| TASK |
Retype the records that come next, word for word.

| TASK INPUT |
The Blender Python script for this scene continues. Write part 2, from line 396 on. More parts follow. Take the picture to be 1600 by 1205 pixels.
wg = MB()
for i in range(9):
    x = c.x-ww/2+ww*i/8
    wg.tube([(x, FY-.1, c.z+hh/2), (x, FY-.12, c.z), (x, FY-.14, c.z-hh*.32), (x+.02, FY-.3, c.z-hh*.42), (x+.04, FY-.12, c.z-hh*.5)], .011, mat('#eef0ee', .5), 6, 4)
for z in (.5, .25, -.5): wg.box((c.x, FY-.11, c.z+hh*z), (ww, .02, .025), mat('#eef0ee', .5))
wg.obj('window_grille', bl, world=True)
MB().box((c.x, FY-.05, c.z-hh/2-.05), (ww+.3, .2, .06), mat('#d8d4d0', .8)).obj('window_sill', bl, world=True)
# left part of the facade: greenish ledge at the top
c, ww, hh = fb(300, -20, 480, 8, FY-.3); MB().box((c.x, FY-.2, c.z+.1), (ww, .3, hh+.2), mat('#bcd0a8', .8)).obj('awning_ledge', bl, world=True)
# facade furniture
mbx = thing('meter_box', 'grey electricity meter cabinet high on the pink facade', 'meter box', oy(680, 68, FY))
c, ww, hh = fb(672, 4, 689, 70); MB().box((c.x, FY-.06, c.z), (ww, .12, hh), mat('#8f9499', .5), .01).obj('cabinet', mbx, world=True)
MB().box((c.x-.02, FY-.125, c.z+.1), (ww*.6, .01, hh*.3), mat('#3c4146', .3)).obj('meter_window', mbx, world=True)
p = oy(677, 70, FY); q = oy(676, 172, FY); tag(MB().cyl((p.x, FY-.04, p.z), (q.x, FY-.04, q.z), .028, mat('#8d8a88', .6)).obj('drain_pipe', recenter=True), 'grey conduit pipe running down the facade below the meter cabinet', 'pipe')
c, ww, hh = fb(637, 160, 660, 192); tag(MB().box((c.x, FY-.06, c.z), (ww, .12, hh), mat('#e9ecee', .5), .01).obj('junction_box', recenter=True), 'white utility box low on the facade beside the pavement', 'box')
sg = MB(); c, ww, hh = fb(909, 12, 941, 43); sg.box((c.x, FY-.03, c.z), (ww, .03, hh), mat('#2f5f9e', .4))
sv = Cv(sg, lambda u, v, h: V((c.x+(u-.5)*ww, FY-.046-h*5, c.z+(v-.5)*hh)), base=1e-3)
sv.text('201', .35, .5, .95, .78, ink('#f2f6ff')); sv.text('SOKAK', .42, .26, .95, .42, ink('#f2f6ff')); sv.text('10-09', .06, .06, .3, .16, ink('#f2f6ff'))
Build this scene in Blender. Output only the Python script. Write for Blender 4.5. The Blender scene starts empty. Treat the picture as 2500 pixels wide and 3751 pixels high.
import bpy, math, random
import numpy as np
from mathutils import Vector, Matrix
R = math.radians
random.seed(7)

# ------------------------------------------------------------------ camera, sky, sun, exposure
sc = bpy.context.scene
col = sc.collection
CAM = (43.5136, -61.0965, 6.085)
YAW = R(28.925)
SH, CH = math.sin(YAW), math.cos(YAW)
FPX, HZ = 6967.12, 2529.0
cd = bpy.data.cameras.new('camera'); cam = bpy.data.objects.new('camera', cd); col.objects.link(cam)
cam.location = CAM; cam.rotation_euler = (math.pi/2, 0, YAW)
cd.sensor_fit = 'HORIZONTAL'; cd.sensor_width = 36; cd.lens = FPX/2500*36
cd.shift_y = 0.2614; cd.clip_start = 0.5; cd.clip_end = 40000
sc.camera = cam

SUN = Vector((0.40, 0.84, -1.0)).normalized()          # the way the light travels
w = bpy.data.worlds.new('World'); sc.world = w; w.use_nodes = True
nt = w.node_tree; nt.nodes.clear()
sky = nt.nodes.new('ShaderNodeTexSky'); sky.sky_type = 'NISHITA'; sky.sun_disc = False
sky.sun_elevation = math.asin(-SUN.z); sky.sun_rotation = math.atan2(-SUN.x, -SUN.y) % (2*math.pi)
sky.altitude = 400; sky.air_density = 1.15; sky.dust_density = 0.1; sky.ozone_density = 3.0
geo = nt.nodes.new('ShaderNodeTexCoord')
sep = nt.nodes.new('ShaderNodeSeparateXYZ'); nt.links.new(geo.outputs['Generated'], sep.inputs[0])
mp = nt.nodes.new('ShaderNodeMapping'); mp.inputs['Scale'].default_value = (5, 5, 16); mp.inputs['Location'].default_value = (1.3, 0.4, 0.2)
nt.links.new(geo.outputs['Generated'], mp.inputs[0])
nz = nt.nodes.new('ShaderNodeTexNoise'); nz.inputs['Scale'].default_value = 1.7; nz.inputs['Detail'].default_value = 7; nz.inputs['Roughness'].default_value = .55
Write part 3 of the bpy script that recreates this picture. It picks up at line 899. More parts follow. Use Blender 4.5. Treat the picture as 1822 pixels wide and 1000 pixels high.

| RESPONSE TO THIS TASK |
The Blender Python script for this scene continues. Write part 2, from line 396 on. More parts follow. Take the picture to be 1600 by 1205 pixels.
wg = MB()
for i in range(9):
    x = c.x-ww/2+ww*i/8
    wg.tube([(x, FY-.1, c.z+hh/2), (x, FY-.12, c.z), (x, FY-.14, c.z-hh*.32), (x+.02, FY-.3, c.z-hh*.42), (x+.04, FY-.12, c.z-hh*.5)], .011, mat('#eef0ee', .5), 6, 4)
for z in (.5, .25, -.5): wg.box((c.x, FY-.11, c.z+hh*z), (ww, .02, .025), mat('#eef0ee', .5))
wg.obj('window_grille', bl, world=True)
MB().box((c.x, FY-.05, c.z-hh/2-.05), (ww+.3, .2, .06), mat('#d8d4d0', .8)).obj('window_sill', bl, world=True)
# left part of the facade: greenish ledge at the top
c, ww, hh = fb(300, -20, 480, 8, FY-.3); MB().box((c.x, FY-.2, c.z+.1), (ww, .3, hh+.2), mat('#bcd0a8', .8)).obj('awning_ledge', bl, world=True)
# facade furniture
mbx = thing('meter_box', 'grey electricity meter cabinet high on the pink facade', 'meter box', oy(680, 68, FY))
c, ww, hh = fb(672, 4, 689, 70); MB().box((c.x, FY-.06, c.z), (ww, .12, hh), mat('#8f9499', .5), .01).obj('cabinet', mbx, world=True)
MB().box((c.x-.02, FY-.125, c.z+.1), (ww*.6, .01, hh*.3), mat('#3c4146', .3)).obj('meter_window', mbx, world=True)
p = oy(677, 70, FY); q = oy(676, 172, FY); tag(MB().cyl((p.x, FY-.04, p.z), (q.x, FY-.04, q.z), .028, mat('#8d8a88', .6)).obj('drain_pipe', recenter=True), 'grey conduit pipe running down the facade below the meter cabinet', 'pipe')
c, ww, hh = fb(637, 160, 660, 192); tag(MB().box((c.x, FY-.06, c.z), (ww, .12, hh), mat('#e9ecee', .5), .01).obj('junction_box', recenter=True), 'white utility box low on the facade beside the pavement', 'box')
sg = MB(); c, ww, hh = fb(909, 12, 941, 43); sg.box((c.x, FY-.03, c.z), (ww, .03, hh), mat('#2f5f9e', .4))
sv = Cv(sg, lambda u, v, h: V((c.x+(u-.5)*ww, FY-.046-h*5, c.z+(v-.5)*hh)), base=1e-3)
sv.text('201', .35, .5, .95, .78, ink('#f2f6ff')); sv.text('SOKAK', .42, .26, .95, .42, ink('#f2f6ff')); sv.text('10-09', .06, .06, .3, .16, ink('#f2f6ff'))
Build this scene in Blender. Output only the Python script. Write for Blender 4.5. The Blender scene starts empty. Treat the picture as 2500 pixels wide and 3751 pixels high.
import bpy, math, random
import numpy as np
from mathutils import Vector, Matrix
R = math.radians
random.seed(7)

# ------------------------------------------------------------------ camera, sky, sun, exposure
sc = bpy.context.scene
col = sc.collection
CAM = (43.5136, -61.0965, 6.085)
YAW = R(28.925)
SH, CH = math.sin(YAW), math.cos(YAW)
FPX, HZ = 6967.12, 2529.0
cd = bpy.data.cameras.new('camera'); cam = bpy.data.objects.new('camera', cd); col.objects.link(cam)
cam.location = CAM; cam.rotation_euler = (math.pi/2, 0, YAW)
cd.sensor_fit = 'HORIZONTAL'; cd.sensor_width = 36; cd.lens = FPX/2500*36
cd.shift_y = 0.2614; cd.clip_start = 0.5; cd.clip_end = 40000
sc.camera = cam

SUN = Vector((0.40, 0.84, -1.0)).normalized()          # the way the light travels
w = bpy.data.worlds.new('World'); sc.world = w; w.use_nodes = True
nt = w.node_tree; nt.nodes.clear()
sky = nt.nodes.new('ShaderNodeTexSky'); sky.sky_type = 'NISHITA'; sky.sun_disc = False
sky.sun_elevation = math.asin(-SUN.z); sky.sun_rotation = math.atan2(-SUN.x, -SUN.y) % (2*math.pi)
sky.altitude = 400; sky.air_density = 1.15; sky.dust_density = 0.1; sky.ozone_density = 3.0
geo = nt.nodes.new('ShaderNodeTexCoord')
sep = nt.nodes.new('ShaderNodeSeparateXYZ'); nt.links.new(geo.outputs['Generated'], sep.inputs[0])
mp = nt.nodes.new('ShaderNodeMapping'); mp.inputs['Scale'].default_value = (5, 5, 16); mp.inputs['Location'].default_value = (1.3, 0.4, 0.2)
nt.links.new(geo.outputs['Generated'], mp.inputs[0])
nz = nt.nodes.new('ShaderNodeTexNoise'); nz.inputs['Scale'].default_value = 1.7; nz.inputs['Detail'].default_value = 7; nz.inputs['Roughness'].default_value = .55
Write part 3 of the bpy script that recreates this picture. It picks up at line 899. More parts follow. Use Blender 4.5. Treat the picture as 1822 pixels wide and 1000 pixels high.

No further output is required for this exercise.